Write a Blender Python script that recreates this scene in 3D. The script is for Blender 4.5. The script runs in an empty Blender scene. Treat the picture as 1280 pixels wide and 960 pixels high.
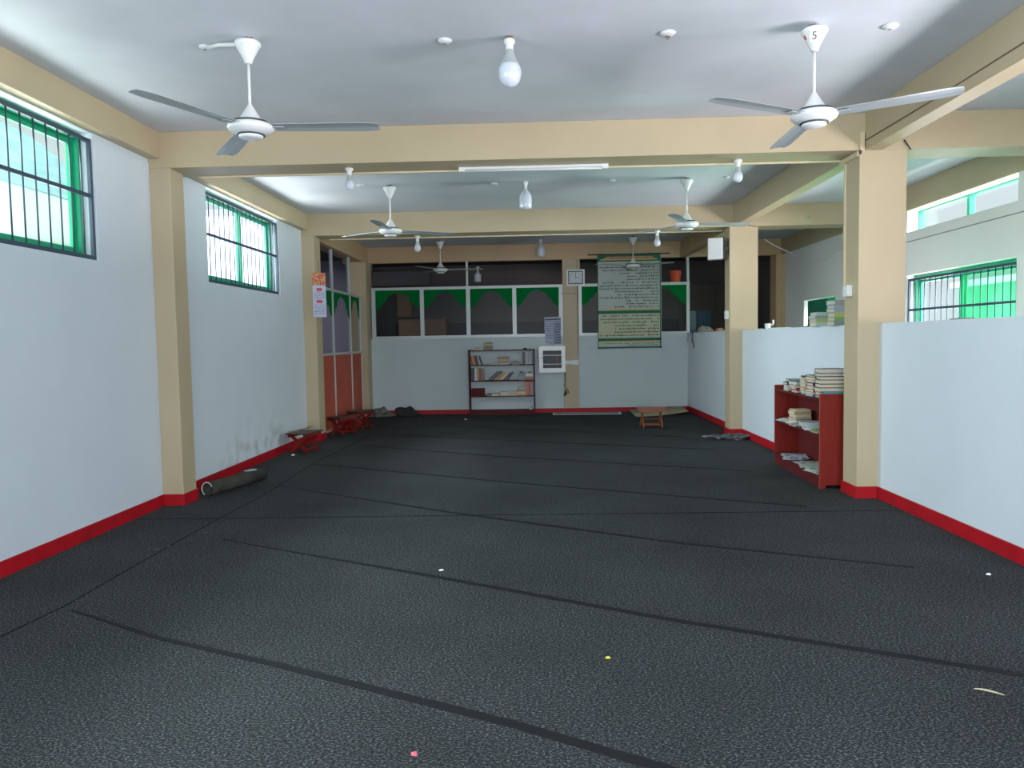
import bpy, bmesh, math, random
from mathutils import Vector, Matrix
R = math.radians
PI = math.pi
rnd = random.Random(7)
C = bpy.context.scene.collection
sc = bpy.context.scene

# ------------------------------------------------------------------ materials
def mat(name, col, rough=0.6, metal=0.0, spec=0.5, noise=None, bump=None, trans=0.0, emit=None, sub=None):
    m = bpy.data.materials.new(name); m.use_nodes = True
    nt = m.node_tree; b = nt.nodes['Principled BSDF']
    b.inputs['Base Color'].default_value = (*col, 1)
    b.inputs['Roughness'].default_value = rough
    b.inputs['Metallic'].default_value = metal
    b.inputs['Specular IOR Level'].default_value = spec
    if trans: b.inputs['Transmission Weight'].default_value = trans
    if emit:
        b.inputs['Emission Color'].default_value = (*emit[0], 1); b.inputs['Emission Strength'].default_value = emit[1]
    tc = nt.nodes.new('ShaderNodeTexCoord')
    if noise:   # (scale, other colour, lo, hi[, stretch])
        n = nt.nodes.new('ShaderNodeTexNoise'); n.inputs['Scale'].default_value = noise[0]; n.inputs['Detail'].default_value = 5
        r = nt.nodes.new('ShaderNodeValToRGB')
        r.color_ramp.elements[0].position = noise[2]; r.color_ramp.elements[1].position = noise[3]
        r.color_ramp.elements[0].color = (*col, 1); r.color_ramp.elements[1].color = (*noise[1], 1)
        if len(noise) > 4:
            mp = nt.nodes.new('ShaderNodeMapping'); mp.inputs['Scale'].default_value = noise[4]
            nt.links.new(tc.outputs['Object'], mp.inputs['Vector']); nt.links.new(mp.outputs[0], n.inputs['Vector'])
        else:
            nt.links.new(tc.outputs['Object'], n.inputs['Vector'])
        nt.links.new(n.outputs[0], r.inputs[0]); nt.links.new(r.outputs[0], b.inputs['Base Color'])
    if bump:    # (scale, strength)
        n2 = nt.nodes.new('ShaderNodeTexNoise'); n2.inputs['Scale'].default_value = bump[0]; n2.inputs['Detail'].default_value = 4
        bp = nt.nodes.new('ShaderNodeBump'); bp.inputs['Strength'].default_value = bump[1]; bp.inputs['Distance'].default_value = 0.02
        nt.links.new(tc.outputs['Object'], n2.inputs['Vector']); nt.links.new(n2.outputs[0], bp.inputs['Height']); nt.links.new(bp.outputs[0], b.inputs['Normal'])
    return m

def glass_mat(name, tint, gloss=0.06, rough=0.02):
    m = bpy.data.materials.new(name); m.use_nodes = True
    nt = m.node_tree; nt.nodes.clear()
    o = nt.nodes.new('ShaderNodeOutputMaterial'); mx = nt.nodes.new('ShaderNodeMixShader')
    t = nt.nodes.new('ShaderNodeBsdfTransparent'); g = nt.nodes.new('ShaderNodeBsdfGlossy')
    t.inputs[0].default_value = (*tint, 1); g.inputs['Roughness'].default_value = rough
    mx.inputs[0].default_value = gloss
    nt.links.new(t.outputs[0], mx.inputs[1]); nt.links.new(g.outputs[0], mx.inputs[2]); nt.links.new(mx.outputs[0], o.inputs[0])
    return m

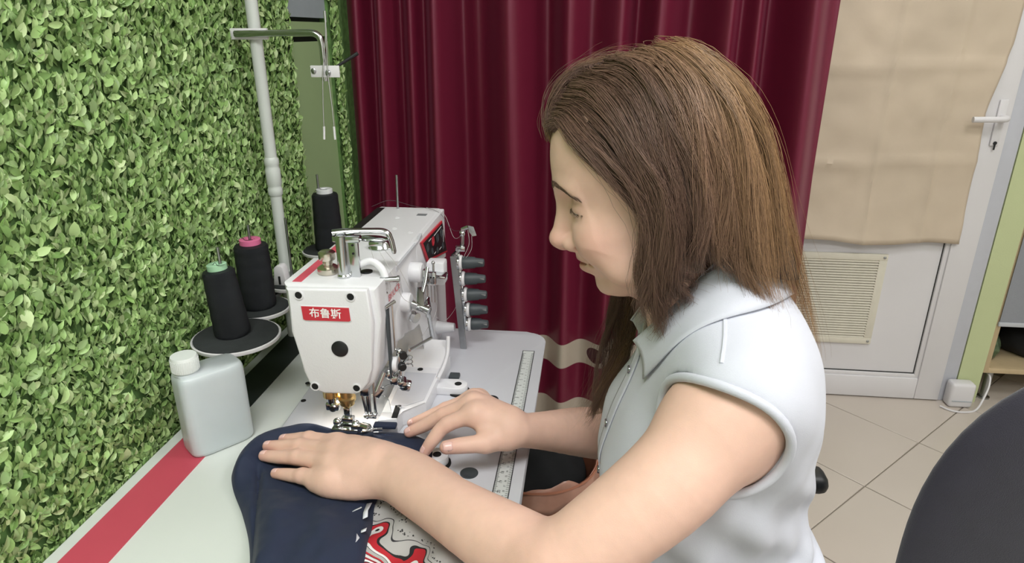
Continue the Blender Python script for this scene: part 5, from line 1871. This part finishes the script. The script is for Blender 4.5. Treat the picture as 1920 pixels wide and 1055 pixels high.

=-=-=-=-=

**EXERCISE INSTRUCTIONS:** Leave out any pictures and return exactly the lines from the beginning of the data through the line with "sc = bpy.context.scene", inclusive.

**SOLUTION TO THIS EXERCISE:**
Write a Blender Python script that recreates this scene in 3D. The script is for Blender 4.5. The script runs in an empty Blender scene. Treat the picture as 1280 pixels wide and 960 pixels high.
import bpy, bmesh, math, random
from mathutils import Vector, Matrix
R = math.radians
PI = math.pi
rnd = random.Random(7)
C = bpy.context.scene.collection
sc = bpy.context.scene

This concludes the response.